Using Shampoo and Conditioner the Right Way for Curly Hair


Shampoo and conditioner are the building blocks of your 3c natural hair care routine.
That’s why it’s critical to know their unique functions and the right ways to use shampoo and conditioner for healthy, flourishing, natural curls. Let’s get into it!

The Basics of Shampoo

The purpose of shampoo is to cleanse your scalp and prepare your hair to receive moisture when you condition or apply moisturizing products.
According to dermatologists, the shape that curly hair takes as it grows out of its follicles makes it more fragile and prone to breakage. In addition, naturalistas tend to use more products on their hair (e.g. frizz control sprays or styling mousses), which increases the likelihood of product buildup on the scalp.
Product buildup, combined with the natural oils and dirt that accumulates on the scalp on a daily basis, creates a not-so-ideal environment for the scalp—fueling inflammation, flakes, and ultimately hindering hair health and growth. Therefore, shampooing should always be step one in your hair care routine, and should precede conditioning or application of any styling products.

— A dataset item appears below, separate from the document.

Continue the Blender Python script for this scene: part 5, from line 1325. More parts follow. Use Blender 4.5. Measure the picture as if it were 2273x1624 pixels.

How to Use Shampoo the Right Way

Use a dime size amount of clarifying or cleansing shampoo and work it through the hair, starting at the roots and working down to the ends.

Because your cleansing shampoo may have sulfates in it (sulfates act as the main cleansing agents in most shampoos), it is recommended to follow up with a moisturizing shampoo formulated specifically for curly hair. This will help to add moisture back into the hair.

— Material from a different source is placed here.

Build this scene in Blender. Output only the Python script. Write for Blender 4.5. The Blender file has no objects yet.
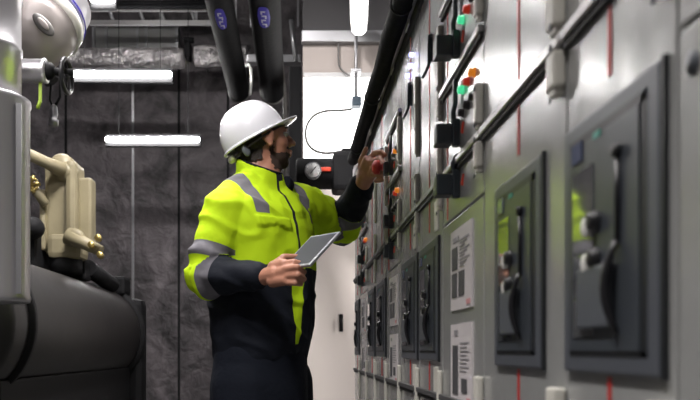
import bpy, bmesh, math, random
import numpy as np
from mathutils import Vector, Matrix, noise
random.seed(7)
PI = math.pi
CAMZ = 1.02; F = 800.0; U0 = 295.0; V0 = 350.0; X = 0.31
col = bpy.context.scene.collection
ORG = {}

def P(u, v, Y):
    return Vector(((u-U0)*Y/F, Y, CAMZ + (V0-v)*Y/F))
def ZR(r): return CAMZ + X*r

# ------------------------------------------------------------ materials
def mat(name, color, rough=0.5, metal=0.0, var=0.0, vscale=5.0, bump=0.0, bscale=20.0, emit=None, estr=0.0,
        coat=0.0, spec=None, stretch=None, detail=4.0):
    m = bpy.data.materials.new(name); m.use_nodes = True
    nt = m.node_tree; b = nt.nodes['Principled BSDF']
    b.inputs['Base Color'].default_value = (*color, 1)
    b.inputs['Roughness'].default_value = rough
    b.inputs['Metallic'].default_value = metal
    b.inputs['Coat Weight'].default_value = coat
    b.inputs['Coat Roughness'].default_value = 0.05
    if spec is not None: b.inputs['Specular IOR Level'].default_value = spec
    if emit:
        b.inputs['Emission Color'].default_value = (*emit, 1); b.inputs['Emission Strength'].default_value = estr
    tc = None
    if var > 0 or bump > 0:
        tc = nt.nodes.new('ShaderNodeTexCoord'); mp = nt.nodes.new('ShaderNodeMapping')
        if stretch: mp.inputs['Scale'].default_value = stretch
        nt.links.new(tc.outputs['Object'], mp.inputs['Vector'])
    if var > 0:
        n = nt.nodes.new('ShaderNodeTexNoise'); n.inputs['Scale'].default_value = vscale; n.inputs['Detail'].default_value = detail
        nt.links.new(mp.outputs[0], n.inputs['Vector'])
        r = nt.nodes.new('ShaderNodeMapRange')
        r.inputs['From Min'].default_value = .3; r.inputs['From Max'].default_value = .7
        r.inputs['To Min'].default_value = 1-var; r.inputs['To Max'].default_value = 1+var
        nt.links.new(n.outputs['Fac'], r.inputs['Value'])
        mx = nt.nodes.new('ShaderNodeVectorMath'); mx.operation = 'SCALE'
        mx.inputs[0].default_value = color
        nt.links.new(r.outputs[0], mx.inputs['Scale'])
        nt.links.new(mx.outputs[0], b.inputs['Base Color'])
    if bump > 0:
        n2 = nt.nodes.new('ShaderNodeTexNoise'); n2.inputs['Scale'].default_value = bscale; n2.inputs['Detail'].default_value = detail
        nt.links.new(mp.outputs[0], n2.inputs['Vector'])
        bp = nt.nodes.new('ShaderNodeBump'); bp.inputs['Strength'].default_value = bump; bp.inputs['Distance'].default_value = .02
        nt.links.new(n2.outputs['Fac'], bp.inputs['Height']); nt.links.new(bp.outputs[0], b.inputs['Normal'])
    return m

M = {}
M['cab'] = mat('cabinet_paint', (.33,.335,.325), .24, .0, .06, 3, .10, 16, spec=1.0, coat=.4, detail=9)
M['cab'].node_tree.nodes['Principled BSDF'].inputs['Coat Roughness'].default_value = .2
M['cabside'] = mat('cabinet_carcass', (.25,.25,.245), .5)
M['seam'] = mat('door_gap', (.02,.02,.02), .7)
M['rail'] = mat('rail_metal', (.48,.47,.47), .3, .6)
M['darkrail'] = mat('dark_rail', (.08,.08,.08), .45)
M['cream'] = mat('hinge_plastic', (.66,.64,.57), .4)
M['frame'] = mat('breaker_frame_plastic', (.085,.093,.108), .38)
M['edge'] = mat('breaker_gasket', (.015,.017,.02), .4)
M['insert'] = mat('breaker_insert', (.048,.056,.066), .33)
M['glossy'] = mat('viewing_glass', (.10,.105,.11), .06, coat=1.0, spec=.9)
M['knob'] = mat('black_plastic', (.012,.012,.014), .35)
M['block'] = mat('grey_plastic', (.10,.11,.125), .35)
M['disp'] = mat('display_glass', (.10,.12,.19), .1)
M['teal'] = mat('teal_label', (.05,.32,.25), .4)
M['red'] = mat('red_mimic_line', (.50,.035,.03), .45)
M['redtag'] = mat('red_tag', (.8,.07,.03), .4)
M['white'] = mat('white_plastic', (.75,.74,.70), .4)
M['orange_l'] = mat('orange_lens', (.8,.25,.02), .3, emit=(1,.28,.02), estr=.3)
M['red_l'] = mat('red_lens', (.6,.04,.02), .3, emit=(1,.06,.02), estr=.12)
M['green_l'] = mat('green_lens', (.05,.6,.3), .3, emit=(.1,1,.45), estr=.45)
M['blue_l'] = mat('blue_led', (.3,.3,.8), .3, emit=(.35,.35,1), estr=4)
M['sheet'] = mat('placard_white', (.66,.62,.62), .5)
M['print'] = mat('placard_print', (.07,.07,.075), .6)
M['print_g'] = mat('placard_grey_text', (.30,.29,.30), .6)
M['pink'] = mat('placard_stamp', (.65,.30,.30), .6)
M['switch'] = mat('switch_dark', (.022,.030,.036), .4)
M['rubber'] = mat('black_foam_insulation', (.009,.009,.010), .8, spec=.12, bump=.1, bscale=30)
M['tape'] = mat('insulation_tape', (.03,.03,.032), .4)
M['silver'] = mat('aluminium_cladding', (.72,.71,.73), .36, .92, .06, 8, .10, 5)
M['silver_b'] = mat('brushed_jacket', (.46,.45,.47), .40, .85, .10, 6, .06, 10, stretch=(1,1,.1))
M['foil'] = mat('crinkled_foil', (.60,.57,.58), .42, .8, .25, 9, 1.0, 12)
M['foil'].node_tree.nodes['Bump'].inputs['Distance'].default_value = .12
M['steel'] = mat('galvanised_steel', (.30,.30,.31), .4, .8)
M['pinkbeige'] = mat('painted_casing', (.40,.36,.345), .38, .1, .08, 4)
M['casinglight'] = mat('casing_rim_paint', (.80,.78,.72), .3)
M['beige'] = mat('beige_enamel', (.27,.235,.145), .5, 0, .12, 8, .1, 10)
M['brass'] = mat('brass', (.65,.50,.18), .3, .9)
M['vessel'] = mat('vessel_insulation', (.011,.0095,.0095), .5, 0, .2, 2, .12, 5)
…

With the moisturizing shampoo in your hair, begin the detangling process by gently separating the hair strands with your fingers or comb.

Pro tip: Make sure the temperature of the water is lukewarm, and not hot. Hot water tends to strip hair of moisture by aggravating the hair follicle (Carol’s Daughter).

To cleanse, opt for a sulfate-free shampoo or cleansing shampoo that is designed specifically for people with curly hair. Using shampoos that are not sulfate-free can dry out your hair and strip it of moisture.

Cleansing should be followed up immediately with the next step: conditioning.

The Basics of Conditionner

Conditioner acts as a moisturizer for your hair. Conditioner’s main moisturizing ingredients are surfactants, emollients, oils, and sometimes silicones (Cobb).

If there is heat damage present in the hair, or a chemical treatment has been used, conditioners work to replenish the moisture barrier that was damaged through these processes. 

How to Use Conditioner the Right Way

Shampooing should always be followed by a rinse-out conditioner. After the shampoo has been rinsed out and the detangling process has begun, distribute a quarter size amount of conditioner from the roots of the hair all the way to the ends of your hair.

It is recommended to focus the bulk of the product on the ends of the hair, as this is the oldest and driest part of the hair strand.

Pro tip: Applying too much conditioner on the roots may not be ideal for curlies who have fine or 2a-2c hair, as it can weigh the curls down and make the hair look greasy.

Other conditioning products include leave-in conditioners, hair masques, or hair treatments. 

Conditioner acts as a moisturizer for your hair

Afro natural hair holds styles beautifully due to its texture. Curly hair can be worn naturally in wash-n-go’s, styled into braids, blow dried and straightened, and much more.

To extend the freshness of your style, be sure to incorporate styling products that offer moisture and hold, such as hydrating gels or mousses.

Remember, figuring out what works best for YOUR hair boils down to trial and error—no matter the hair type. Take your time and enjoy the natural hair care journey!

What about Co-Washing?

Co-washing has grown in popularity within the natural hair community in recent years. The process of co-washing involves rinsing the hair with water and applying a rinse-out conditioner to replenish the hair in between wash days (i.e. in between shampoos). 

While co-washing may have its benefits, just using water will likely not remove the buildup or oils on your scalp and strands. If the hair is not properly cleansed, it cannot absorb moisture to its full capacity and you will just be wasting whatever conditioning agent you are using in the co-wash. 

Now that you know how to use conditioner and shampoo the right way, get ready to see your curls flourish!